The problem is that the HTML on Froogle is seriously broken.
Agreed!
So I guess the question is how do I make Hpricot cope with this markup? It obviously works great in the browser. Are there any tools that will convert a string of html to a valid XML or DOM equivalent? It must be possible because web browsers handle it all the time.
What I need to be able to do:
html = open('http://foo.com/').read html = html.clean_markup html = Hpricot(html)
I had a similar problem last week and ended up doing exactly what you are proposing, i.e. a pre-processing step to clean up the HTML before feeding it to Hpricot.

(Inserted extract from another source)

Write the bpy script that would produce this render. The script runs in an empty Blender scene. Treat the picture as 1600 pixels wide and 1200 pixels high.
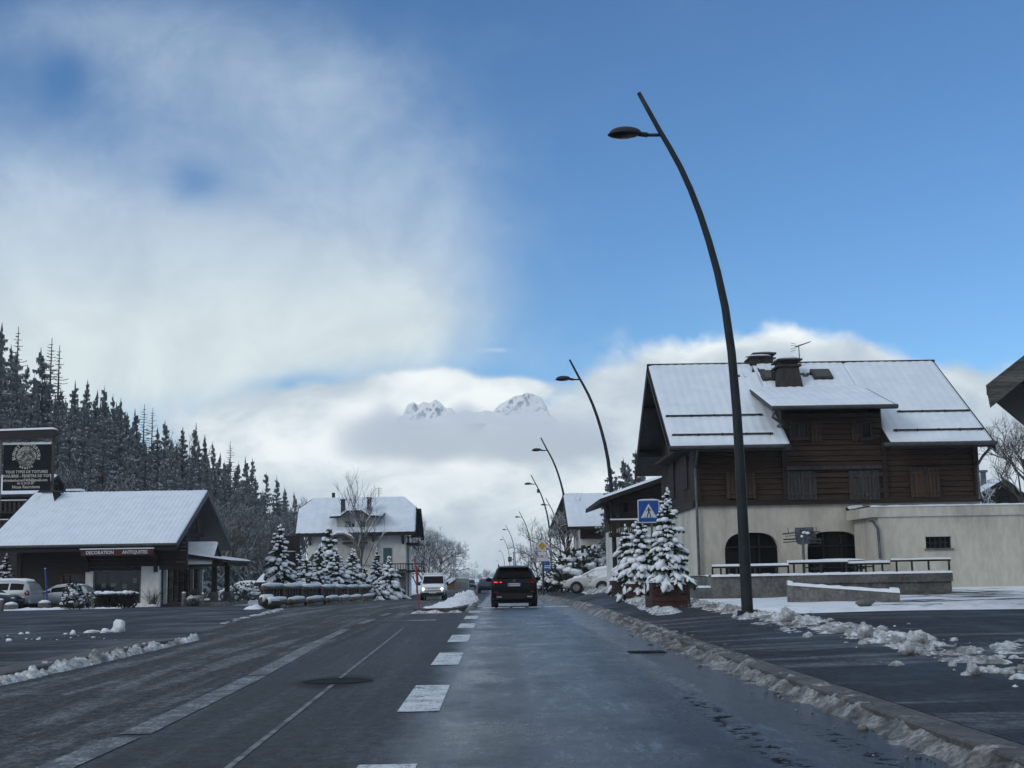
import bpy, math, random
from mathutils import Vector, Matrix, noise as mn
R = math.radians
SC = bpy.context.scene
COL = SC.collection

# ------------------------------------------------------------------ camera
F = 2113.0                      # focal length in photo pixels (1600 wide)
ROLL = R(1.0)
CAMZ = 1.25
def cam_axes(yaw, pitch):
    f = Vector((math.sin(yaw)*math.cos(pitch), math.cos(yaw)*math.cos(pitch), math.sin(pitch)))
    r0 = Vector((math.cos(yaw), -math.sin(yaw), 0)); u0 = r0.cross(f)
    r = r0*math.cos(ROLL) - u0*math.sin(ROLL)
    u = u0*math.cos(ROLL) + r0*math.sin(ROLL)
    return r, u, f
yaw, pitch = 0.0, 0.0
for _ in range(30):
    r_, u_, f_ = cam_axes(yaw, pitch); d_ = Vector((0, 1, 0))
    ex = 800 + F*d_.dot(r_)/d_.dot(f_) - 775
    ey = 600 - F*d_.dot(u_)/d_.dot(f_) - 897
    yaw += ex/F; pitch -= ey/F
CR, CU, CF = cam_axes(yaw, pitch)
cam_d = bpy.data.cameras.new('camera'); cam = bpy.data.objects.new('camera', cam_d); COL.objects.link(cam)
cam_d.sensor_width = 36; cam_d.lens = 36*F/1600; cam_d.clip_end = 30000; cam_d.clip_start = 0.1
M4 = Matrix((CR, CU, -CF)).transposed().to_4x4(); M4.translation = Vector((0, 0, CAMZ)); cam.matrix_world = M4
SC.camera = cam
def ray(px, py): return (CF*F + CR*(px-800) + CU*(600-py)).normalized()
def at(px, py, Y):
    d = ray(px, py); return Vector((0, 0, CAMZ)) + d*(Y/d.y)
def px_of(p):
    d = Vector(p)-Vector((0, 0, CAMZ)); k = F/d.dot(CF); return 800+d.dot(CR)*k, 600-d.dot(CU)*k

# ------------------------------------------------------------------ render, light, world
SC.view_settings.view_transform = 'Standard'; SC.view_settings.look = 'None'
SC.view_settings.gamma = 1.0; SC.view_settings.use_curve_mapping = False
SC.view_settings.exposure = 0.0
SC.cycles.max_bounces = 6; SC.cycles.diffuse_bounces = 3; SC.cycles.glossy_bounces = 3
SC.cycles.transparent_max_bounces = 12; SC.cycles.volume_bounces = 8
SC.cycles.use_denoising = True
SUN_EL, SUN_AZ = R(27), R(-125)      # azimuth from +Y towards +X
sd = bpy.data.lights.new('sun', 'SUN'); sd.energy = 0.75; sd.angle = R(20); sd.color = (1.0, 0.975, 0.94)
so = bpy.data.objects.new('sun', sd); COL.objects.link(so)
sv = Vector((math.sin(SUN_AZ)*math.cos(SUN_EL), math.cos(SUN_AZ)*math.cos(SUN_EL), math.sin(SUN_EL)))
so.rotation_euler = sv.to_track_quat('Z', 'Y').to_euler()

class NB:
    """small builder for node trees"""
    def __init__(s, nt): s.nt = nt; s.n = nt.nodes; s.l = nt.links
    def node(s, t, **k):
        nd = s.n.new(t)
        for a, b in k.items(): setattr(nd, a, b)
        return nd
    def put(s, sock, v):
        if hasattr(v, 'is_output'): s.l.new(v, sock)
        elif v is not None: sock.default_value = v
    def m(s, op, *a, clamp=False):
        nd = s.node('ShaderNodeMath', operation=op, use_clamp=clamp)
        for i, v in enumerate(a): s.put(nd.inputs[i], v)
        return nd.outputs[0]
    def ss(s, x, lo, hi):
        nd = s.node('ShaderNodeMapRange', interpolation_type='SMOOTHSTEP')
        for i, v in enumerate((x, lo, hi, 0.0, 1.0)): s.put(nd.inputs[i], v)
        return nd.outputs[0]
    def lin(s, x, a, b, c, d):
        nd = s.node('ShaderNodeMapRange')
        for i, v in enumerate((x, a, b, c, d)): s.put(nd.inputs[i], v)
        return nd.outputs[0]
    def mix(s, f, a, b, mode='MIX'):
        nd = s.node('ShaderNodeMix', data_type='RGBA', blend_type=mode)
        s.put(nd.inputs[0], f)
        for i, v in ((6, a), (7, b)):
            s.put(nd.inputs[i], v if hasattr(v, 'is_output') else (*v[:3], 1.0))
        return nd.outputs[2]
    def xyz(s, v):
        nd = s.node('ShaderNodeSeparateXYZ'); s.l.new(v, nd.inputs[0]); return nd.outputs
    def vec(s, x, y, z):
        nd = s.node('ShaderNodeCombineXYZ')
        for i, v in enumerate((x, y, z)): s.put(nd.inputs[i], v)
        return nd.outputs[0]
    def noise(s, v, scale, detail=4, rough=.55, dist=0.0):
        nd = s.node('ShaderNodeTexNoise')
        if v is not None: s.l.new(v, nd.inputs['Vector'])
        nd.inputs['Scale'].default_value = scale; nd.inputs['Detail'].default_value = detail
        nd.inputs['Roughness'].default_value = rough; nd.inputs['Distortion'].default_value = dist
        return nd.outputs['Fac']
    def mapping(s, v, sc):
        nd = s.node('ShaderNodeMapping'); s.l.new(v, nd.inputs[0]); nd.inputs['Scale'].default_value = sc
        return nd.outputs[0]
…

Here is an oversimplified example of froogle's of malformed markup:
<table> <tr> <td>foo <td>bar <tr> <td>baz <td>boo </table>
I believe there are Ruby libraries for cleaning up HTML though I'm not familiar with them. Perhaps you could just treat it as a long string and walk over it doing the following:
1. Scan forward until you find a tag (either opening or closing). 2. If the tag is a known potentially-broken one ('<tr>', '<th>', '<td>', etc) set a flag for that tag to indicate it is open (or push it onto a per-tag stack somewhere). Clear the flag (or pop the stack) if/when you see the matching closing tag. 3. When you see that tag again, if it hasn't been closed in the meantime, insert the closing tag yourself and clear your flag (pop your stack).